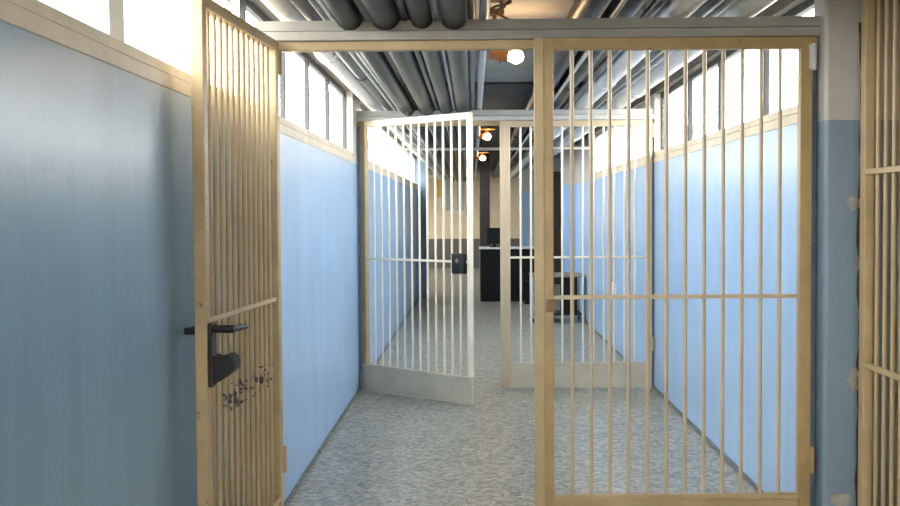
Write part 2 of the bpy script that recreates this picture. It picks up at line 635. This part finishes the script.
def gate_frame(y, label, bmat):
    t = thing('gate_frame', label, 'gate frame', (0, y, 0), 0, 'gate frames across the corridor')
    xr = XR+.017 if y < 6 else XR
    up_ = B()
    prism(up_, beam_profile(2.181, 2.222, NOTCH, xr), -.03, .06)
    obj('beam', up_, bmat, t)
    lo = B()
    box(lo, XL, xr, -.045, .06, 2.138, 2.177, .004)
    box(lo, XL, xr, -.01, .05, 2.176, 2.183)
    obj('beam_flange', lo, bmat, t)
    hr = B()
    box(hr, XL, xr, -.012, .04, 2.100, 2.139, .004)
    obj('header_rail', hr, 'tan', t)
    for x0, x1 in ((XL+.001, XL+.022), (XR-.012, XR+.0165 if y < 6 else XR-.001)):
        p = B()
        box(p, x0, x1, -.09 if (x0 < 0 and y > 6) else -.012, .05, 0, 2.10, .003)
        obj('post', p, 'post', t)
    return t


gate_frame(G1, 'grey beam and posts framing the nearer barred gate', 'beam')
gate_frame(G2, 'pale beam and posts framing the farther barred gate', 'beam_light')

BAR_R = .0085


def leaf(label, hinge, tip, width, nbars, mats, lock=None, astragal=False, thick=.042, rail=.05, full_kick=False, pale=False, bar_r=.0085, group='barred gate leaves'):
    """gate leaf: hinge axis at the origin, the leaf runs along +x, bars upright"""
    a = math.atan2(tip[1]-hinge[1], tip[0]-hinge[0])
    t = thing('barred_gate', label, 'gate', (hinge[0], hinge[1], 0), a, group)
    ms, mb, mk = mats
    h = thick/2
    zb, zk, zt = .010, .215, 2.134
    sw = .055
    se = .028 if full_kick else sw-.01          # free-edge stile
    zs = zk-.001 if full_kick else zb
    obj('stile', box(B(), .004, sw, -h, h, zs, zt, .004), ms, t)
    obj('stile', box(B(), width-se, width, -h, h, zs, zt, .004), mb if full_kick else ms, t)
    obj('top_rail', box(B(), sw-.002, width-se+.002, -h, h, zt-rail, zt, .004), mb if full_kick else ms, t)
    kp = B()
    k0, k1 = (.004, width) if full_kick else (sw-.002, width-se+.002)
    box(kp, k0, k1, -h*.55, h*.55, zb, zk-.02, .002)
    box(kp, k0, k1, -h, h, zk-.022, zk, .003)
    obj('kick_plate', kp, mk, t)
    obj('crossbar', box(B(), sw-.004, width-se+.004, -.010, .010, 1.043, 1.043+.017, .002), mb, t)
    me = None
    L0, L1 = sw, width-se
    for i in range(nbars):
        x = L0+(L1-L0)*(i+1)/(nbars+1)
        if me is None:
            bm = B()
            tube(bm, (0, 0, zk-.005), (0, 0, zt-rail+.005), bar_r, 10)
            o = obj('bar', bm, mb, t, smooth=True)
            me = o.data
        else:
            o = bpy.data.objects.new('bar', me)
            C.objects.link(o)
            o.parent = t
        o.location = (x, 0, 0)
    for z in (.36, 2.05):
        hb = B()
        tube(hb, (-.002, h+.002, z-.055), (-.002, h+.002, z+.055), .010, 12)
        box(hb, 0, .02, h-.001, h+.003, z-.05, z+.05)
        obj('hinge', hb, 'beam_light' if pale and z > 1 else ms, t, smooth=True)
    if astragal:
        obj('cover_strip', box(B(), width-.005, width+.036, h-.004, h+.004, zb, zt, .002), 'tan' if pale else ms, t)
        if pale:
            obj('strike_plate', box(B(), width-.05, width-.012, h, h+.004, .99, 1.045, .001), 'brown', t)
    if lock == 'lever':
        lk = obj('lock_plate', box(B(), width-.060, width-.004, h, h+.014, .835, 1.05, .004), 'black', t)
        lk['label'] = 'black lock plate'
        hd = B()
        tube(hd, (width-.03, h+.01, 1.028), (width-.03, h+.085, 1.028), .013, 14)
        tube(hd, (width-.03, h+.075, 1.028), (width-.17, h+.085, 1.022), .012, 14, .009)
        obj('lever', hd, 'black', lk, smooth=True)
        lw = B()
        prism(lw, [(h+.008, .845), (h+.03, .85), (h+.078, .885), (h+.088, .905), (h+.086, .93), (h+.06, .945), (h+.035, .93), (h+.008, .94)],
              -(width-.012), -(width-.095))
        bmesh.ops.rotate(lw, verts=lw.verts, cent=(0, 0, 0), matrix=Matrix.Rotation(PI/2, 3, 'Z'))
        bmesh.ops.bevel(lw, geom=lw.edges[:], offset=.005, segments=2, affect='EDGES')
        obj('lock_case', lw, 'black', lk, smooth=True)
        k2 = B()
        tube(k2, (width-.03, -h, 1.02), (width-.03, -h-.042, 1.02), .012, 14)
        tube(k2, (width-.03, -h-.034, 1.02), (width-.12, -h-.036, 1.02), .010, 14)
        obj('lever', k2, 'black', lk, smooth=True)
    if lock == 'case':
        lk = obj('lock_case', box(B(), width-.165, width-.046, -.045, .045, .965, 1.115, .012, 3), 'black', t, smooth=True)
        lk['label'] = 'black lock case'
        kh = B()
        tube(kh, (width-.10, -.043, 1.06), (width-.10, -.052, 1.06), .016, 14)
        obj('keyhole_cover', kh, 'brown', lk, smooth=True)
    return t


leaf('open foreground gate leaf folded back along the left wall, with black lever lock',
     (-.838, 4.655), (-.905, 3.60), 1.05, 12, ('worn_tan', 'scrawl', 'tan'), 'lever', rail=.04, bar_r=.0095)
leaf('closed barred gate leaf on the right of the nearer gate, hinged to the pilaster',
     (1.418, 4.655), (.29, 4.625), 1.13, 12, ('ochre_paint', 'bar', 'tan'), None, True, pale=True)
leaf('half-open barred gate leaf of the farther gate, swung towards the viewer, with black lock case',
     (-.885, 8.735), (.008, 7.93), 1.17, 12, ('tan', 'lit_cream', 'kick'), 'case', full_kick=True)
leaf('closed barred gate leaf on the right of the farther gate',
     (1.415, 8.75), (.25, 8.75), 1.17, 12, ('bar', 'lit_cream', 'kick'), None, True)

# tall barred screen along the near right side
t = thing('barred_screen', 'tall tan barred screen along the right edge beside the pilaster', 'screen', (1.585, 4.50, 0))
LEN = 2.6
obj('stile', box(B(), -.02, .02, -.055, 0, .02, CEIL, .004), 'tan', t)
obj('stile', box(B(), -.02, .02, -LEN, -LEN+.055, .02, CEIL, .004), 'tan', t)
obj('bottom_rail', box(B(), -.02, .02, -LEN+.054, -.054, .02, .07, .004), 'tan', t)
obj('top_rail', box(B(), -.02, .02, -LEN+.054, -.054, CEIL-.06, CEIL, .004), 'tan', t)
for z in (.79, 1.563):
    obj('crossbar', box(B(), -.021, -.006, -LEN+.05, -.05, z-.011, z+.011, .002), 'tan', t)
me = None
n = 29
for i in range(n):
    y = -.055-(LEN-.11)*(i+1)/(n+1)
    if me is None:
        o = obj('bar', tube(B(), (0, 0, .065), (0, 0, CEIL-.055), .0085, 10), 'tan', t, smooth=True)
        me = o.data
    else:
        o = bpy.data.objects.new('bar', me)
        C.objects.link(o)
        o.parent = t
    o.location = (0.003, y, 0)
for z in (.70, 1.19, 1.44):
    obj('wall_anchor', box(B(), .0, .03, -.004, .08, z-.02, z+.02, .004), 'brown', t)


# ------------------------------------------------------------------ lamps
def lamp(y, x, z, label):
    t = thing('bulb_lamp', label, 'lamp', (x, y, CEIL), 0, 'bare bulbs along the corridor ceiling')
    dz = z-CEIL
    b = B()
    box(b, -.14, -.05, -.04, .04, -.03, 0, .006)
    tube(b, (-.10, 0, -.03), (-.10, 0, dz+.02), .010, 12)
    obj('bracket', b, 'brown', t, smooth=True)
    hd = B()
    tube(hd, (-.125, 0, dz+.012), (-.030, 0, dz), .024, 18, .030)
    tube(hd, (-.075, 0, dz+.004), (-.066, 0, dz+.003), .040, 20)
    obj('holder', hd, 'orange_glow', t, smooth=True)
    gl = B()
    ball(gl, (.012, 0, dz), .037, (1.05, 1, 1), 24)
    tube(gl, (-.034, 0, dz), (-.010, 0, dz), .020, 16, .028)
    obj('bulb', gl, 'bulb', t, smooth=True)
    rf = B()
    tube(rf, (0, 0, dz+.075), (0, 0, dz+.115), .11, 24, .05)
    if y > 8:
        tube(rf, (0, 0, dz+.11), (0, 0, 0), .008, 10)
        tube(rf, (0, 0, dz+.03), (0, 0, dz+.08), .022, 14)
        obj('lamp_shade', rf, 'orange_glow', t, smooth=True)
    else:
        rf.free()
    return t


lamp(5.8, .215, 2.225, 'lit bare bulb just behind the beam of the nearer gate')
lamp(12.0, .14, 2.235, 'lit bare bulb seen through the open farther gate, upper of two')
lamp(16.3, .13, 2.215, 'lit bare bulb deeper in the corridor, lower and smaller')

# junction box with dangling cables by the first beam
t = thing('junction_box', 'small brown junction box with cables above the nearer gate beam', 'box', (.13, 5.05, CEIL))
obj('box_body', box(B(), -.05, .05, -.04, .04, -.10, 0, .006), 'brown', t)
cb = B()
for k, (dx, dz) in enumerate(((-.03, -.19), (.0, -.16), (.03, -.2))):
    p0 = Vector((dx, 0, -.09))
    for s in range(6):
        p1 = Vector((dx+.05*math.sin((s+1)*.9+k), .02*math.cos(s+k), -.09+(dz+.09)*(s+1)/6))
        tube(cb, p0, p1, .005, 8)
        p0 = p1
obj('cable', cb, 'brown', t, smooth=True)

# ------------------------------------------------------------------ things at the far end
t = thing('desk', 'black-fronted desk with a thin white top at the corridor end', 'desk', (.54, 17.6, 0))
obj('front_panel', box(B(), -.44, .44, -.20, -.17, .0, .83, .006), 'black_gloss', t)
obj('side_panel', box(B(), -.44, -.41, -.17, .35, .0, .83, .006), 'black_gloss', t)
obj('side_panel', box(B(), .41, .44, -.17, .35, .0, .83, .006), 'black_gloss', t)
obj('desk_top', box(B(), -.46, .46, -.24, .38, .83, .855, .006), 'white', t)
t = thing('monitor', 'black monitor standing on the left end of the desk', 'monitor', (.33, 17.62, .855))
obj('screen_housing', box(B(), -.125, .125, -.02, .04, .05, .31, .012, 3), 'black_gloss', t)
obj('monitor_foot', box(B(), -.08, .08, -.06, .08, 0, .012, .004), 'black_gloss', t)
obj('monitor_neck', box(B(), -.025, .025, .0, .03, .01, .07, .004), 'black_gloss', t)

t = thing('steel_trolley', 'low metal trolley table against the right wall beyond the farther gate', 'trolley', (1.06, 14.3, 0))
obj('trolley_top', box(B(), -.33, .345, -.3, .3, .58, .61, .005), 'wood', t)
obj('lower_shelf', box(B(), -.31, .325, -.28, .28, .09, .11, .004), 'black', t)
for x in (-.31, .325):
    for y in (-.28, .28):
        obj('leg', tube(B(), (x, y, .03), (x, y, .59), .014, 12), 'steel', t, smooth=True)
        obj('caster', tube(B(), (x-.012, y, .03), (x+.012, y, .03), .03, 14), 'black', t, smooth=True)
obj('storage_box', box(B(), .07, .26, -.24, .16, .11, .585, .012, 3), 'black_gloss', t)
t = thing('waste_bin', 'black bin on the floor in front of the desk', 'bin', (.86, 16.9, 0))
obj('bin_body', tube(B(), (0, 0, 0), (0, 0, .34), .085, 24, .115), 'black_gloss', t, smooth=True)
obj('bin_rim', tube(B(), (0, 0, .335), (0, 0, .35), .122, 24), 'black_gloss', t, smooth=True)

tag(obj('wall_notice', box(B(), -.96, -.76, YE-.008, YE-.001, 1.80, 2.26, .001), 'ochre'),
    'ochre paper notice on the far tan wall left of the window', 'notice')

...

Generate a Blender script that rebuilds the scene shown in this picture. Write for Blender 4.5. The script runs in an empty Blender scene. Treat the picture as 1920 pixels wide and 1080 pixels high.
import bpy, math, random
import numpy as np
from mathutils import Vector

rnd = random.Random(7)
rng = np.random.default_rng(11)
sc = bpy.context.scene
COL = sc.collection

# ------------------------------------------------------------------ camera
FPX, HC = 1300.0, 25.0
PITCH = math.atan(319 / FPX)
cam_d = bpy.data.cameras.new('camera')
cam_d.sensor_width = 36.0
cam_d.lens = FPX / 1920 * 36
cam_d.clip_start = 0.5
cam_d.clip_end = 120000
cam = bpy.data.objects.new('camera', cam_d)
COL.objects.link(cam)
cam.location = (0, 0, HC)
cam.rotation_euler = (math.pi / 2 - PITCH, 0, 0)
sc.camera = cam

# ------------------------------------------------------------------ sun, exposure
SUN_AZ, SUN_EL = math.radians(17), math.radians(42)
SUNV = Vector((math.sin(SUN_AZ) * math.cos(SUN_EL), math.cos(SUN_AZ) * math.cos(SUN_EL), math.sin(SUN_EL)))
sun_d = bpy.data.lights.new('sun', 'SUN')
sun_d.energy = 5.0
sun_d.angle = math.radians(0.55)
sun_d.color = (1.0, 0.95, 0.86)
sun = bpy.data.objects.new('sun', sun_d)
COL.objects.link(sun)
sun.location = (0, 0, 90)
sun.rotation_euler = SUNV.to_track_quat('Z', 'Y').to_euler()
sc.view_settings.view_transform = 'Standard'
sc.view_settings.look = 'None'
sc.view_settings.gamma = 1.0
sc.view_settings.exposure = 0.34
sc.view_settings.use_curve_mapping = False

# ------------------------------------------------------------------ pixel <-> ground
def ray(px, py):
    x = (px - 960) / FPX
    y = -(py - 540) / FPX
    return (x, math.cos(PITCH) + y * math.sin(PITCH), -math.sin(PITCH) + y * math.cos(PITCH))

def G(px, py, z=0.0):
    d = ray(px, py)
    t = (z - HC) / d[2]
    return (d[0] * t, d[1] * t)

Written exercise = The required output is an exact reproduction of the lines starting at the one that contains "Write part 2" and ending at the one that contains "BAR_R = .0085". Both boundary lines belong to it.

Result =
Write part 2 of the bpy script that recreates this picture. It picks up at line 635. This part finishes the script.
def gate_frame(y, label, bmat):
    t = thing('gate_frame', label, 'gate frame', (0, y, 0), 0, 'gate frames across the corridor')
    xr = XR+.017 if y < 6 else XR
    up_ = B()
    prism(up_, beam_profile(2.181, 2.222, NOTCH, xr), -.03, .06)
    obj('beam', up_, bmat, t)
    lo = B()
    box(lo, XL, xr, -.045, .06, 2.138, 2.177, .004)
    box(lo, XL, xr, -.01, .05, 2.176, 2.183)
    obj('beam_flange', lo, bmat, t)
    hr = B()
    box(hr, XL, xr, -.012, .04, 2.100, 2.139, .004)
    obj('header_rail', hr, 'tan', t)
    for x0, x1 in ((XL+.001, XL+.022), (XR-.012, XR+.0165 if y < 6 else XR-.001)):
        p = B()
        box(p, x0, x1, -.09 if (x0 < 0 and y > 6) else -.012, .05, 0, 2.10, .003)
        obj('post', p, 'post', t)
    return t


gate_frame(G1, 'grey beam and posts framing the nearer barred gate', 'beam')
gate_frame(G2, 'pale beam and posts framing the farther barred gate', 'beam_light')

BAR_R = .0085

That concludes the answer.